## DIRECTIONS FOR THIS TASK:
Only the lines from the start of the data below through the line that contains "COL = scene.collection" are to be copied, exactly and without pictures.

## PROVIDED MATERIAL:
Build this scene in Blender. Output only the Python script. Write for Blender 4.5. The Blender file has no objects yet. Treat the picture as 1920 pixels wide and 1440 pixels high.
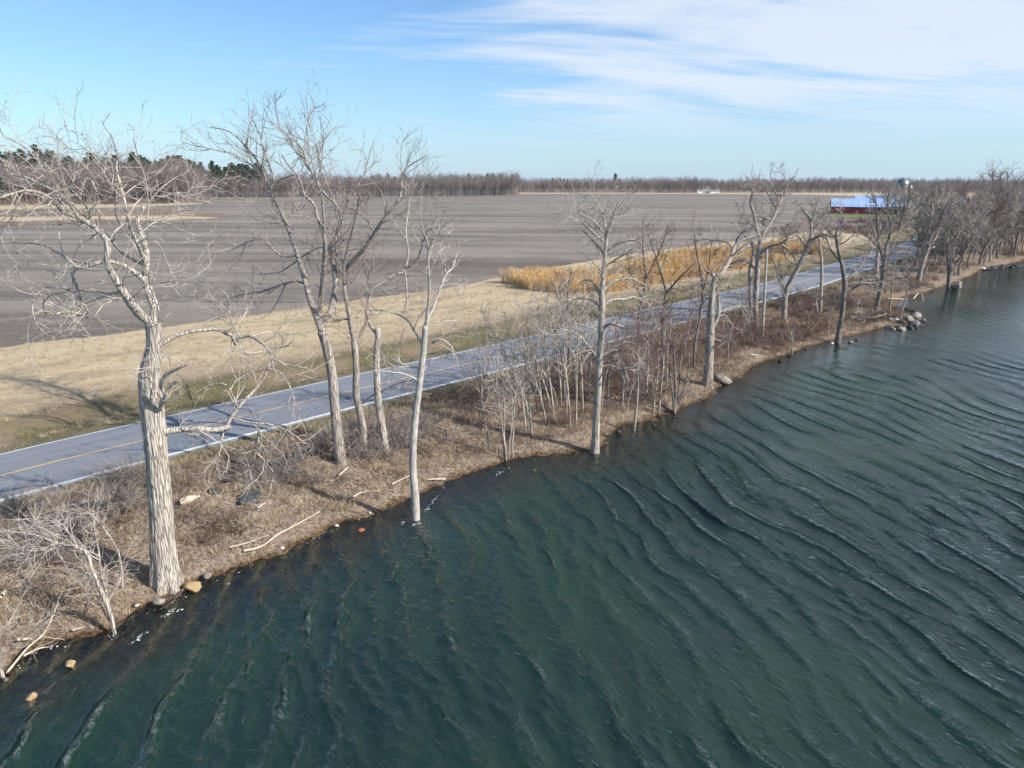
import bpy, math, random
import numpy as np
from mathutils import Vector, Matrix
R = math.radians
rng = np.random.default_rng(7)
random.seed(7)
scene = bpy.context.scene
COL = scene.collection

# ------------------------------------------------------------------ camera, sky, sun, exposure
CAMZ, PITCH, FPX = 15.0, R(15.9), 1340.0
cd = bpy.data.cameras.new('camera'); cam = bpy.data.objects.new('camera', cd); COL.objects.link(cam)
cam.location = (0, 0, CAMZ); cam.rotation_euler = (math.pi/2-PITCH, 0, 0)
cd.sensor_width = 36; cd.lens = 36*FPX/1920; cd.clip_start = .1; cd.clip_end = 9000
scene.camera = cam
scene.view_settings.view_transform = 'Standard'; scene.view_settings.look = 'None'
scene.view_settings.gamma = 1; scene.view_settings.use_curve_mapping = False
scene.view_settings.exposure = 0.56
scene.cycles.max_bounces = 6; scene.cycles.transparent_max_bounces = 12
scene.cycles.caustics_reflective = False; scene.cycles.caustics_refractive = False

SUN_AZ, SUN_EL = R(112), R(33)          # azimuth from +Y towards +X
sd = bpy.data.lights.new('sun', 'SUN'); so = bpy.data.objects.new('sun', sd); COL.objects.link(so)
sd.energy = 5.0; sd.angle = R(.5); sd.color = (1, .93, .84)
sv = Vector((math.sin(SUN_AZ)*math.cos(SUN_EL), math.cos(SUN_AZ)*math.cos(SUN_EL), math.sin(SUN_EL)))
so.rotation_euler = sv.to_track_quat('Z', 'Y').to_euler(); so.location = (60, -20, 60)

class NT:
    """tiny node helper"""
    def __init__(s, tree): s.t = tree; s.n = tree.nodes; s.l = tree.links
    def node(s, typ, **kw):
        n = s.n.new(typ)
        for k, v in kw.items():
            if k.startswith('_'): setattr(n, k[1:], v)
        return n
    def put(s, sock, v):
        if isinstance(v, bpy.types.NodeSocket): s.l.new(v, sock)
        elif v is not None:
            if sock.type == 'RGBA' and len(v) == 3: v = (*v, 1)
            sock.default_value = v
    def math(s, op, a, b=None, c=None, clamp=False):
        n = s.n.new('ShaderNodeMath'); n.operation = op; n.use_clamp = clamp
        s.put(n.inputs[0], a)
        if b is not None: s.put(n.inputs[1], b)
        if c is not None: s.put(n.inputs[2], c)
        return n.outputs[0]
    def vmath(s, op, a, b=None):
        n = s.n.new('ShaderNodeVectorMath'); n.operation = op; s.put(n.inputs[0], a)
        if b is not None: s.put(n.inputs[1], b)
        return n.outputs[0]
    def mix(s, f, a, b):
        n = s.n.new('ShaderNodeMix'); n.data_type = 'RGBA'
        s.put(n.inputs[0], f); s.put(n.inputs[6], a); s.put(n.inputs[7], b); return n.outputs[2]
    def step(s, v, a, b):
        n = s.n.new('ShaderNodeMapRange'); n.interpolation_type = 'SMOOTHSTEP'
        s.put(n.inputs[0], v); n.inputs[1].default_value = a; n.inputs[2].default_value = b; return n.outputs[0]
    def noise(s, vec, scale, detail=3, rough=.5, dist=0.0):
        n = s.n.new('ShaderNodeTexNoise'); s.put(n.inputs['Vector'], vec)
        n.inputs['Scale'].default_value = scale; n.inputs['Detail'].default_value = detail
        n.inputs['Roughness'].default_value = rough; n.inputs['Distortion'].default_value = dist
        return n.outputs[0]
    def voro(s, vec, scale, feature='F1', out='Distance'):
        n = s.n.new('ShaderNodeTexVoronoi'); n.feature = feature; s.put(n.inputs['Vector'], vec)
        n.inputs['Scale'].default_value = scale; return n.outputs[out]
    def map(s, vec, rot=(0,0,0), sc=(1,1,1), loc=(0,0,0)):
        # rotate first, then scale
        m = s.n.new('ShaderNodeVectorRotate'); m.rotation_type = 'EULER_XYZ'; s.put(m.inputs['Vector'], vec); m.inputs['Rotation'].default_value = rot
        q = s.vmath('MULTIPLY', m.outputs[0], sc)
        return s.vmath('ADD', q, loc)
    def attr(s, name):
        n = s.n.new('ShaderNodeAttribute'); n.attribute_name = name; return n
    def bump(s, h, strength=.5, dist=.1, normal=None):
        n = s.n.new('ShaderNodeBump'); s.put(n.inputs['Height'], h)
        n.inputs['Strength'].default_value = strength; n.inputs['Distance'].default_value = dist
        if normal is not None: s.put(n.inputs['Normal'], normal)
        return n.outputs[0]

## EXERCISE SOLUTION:
Build this scene in Blender. Output only the Python script. Write for Blender 4.5. The Blender file has no objects yet. Treat the picture as 1920 pixels wide and 1440 pixels high.
import bpy, math, random
import numpy as np
from mathutils import Vector, Matrix
R = math.radians
rng = np.random.default_rng(7)
random.seed(7)
scene = bpy.context.scene
COL = scene.collection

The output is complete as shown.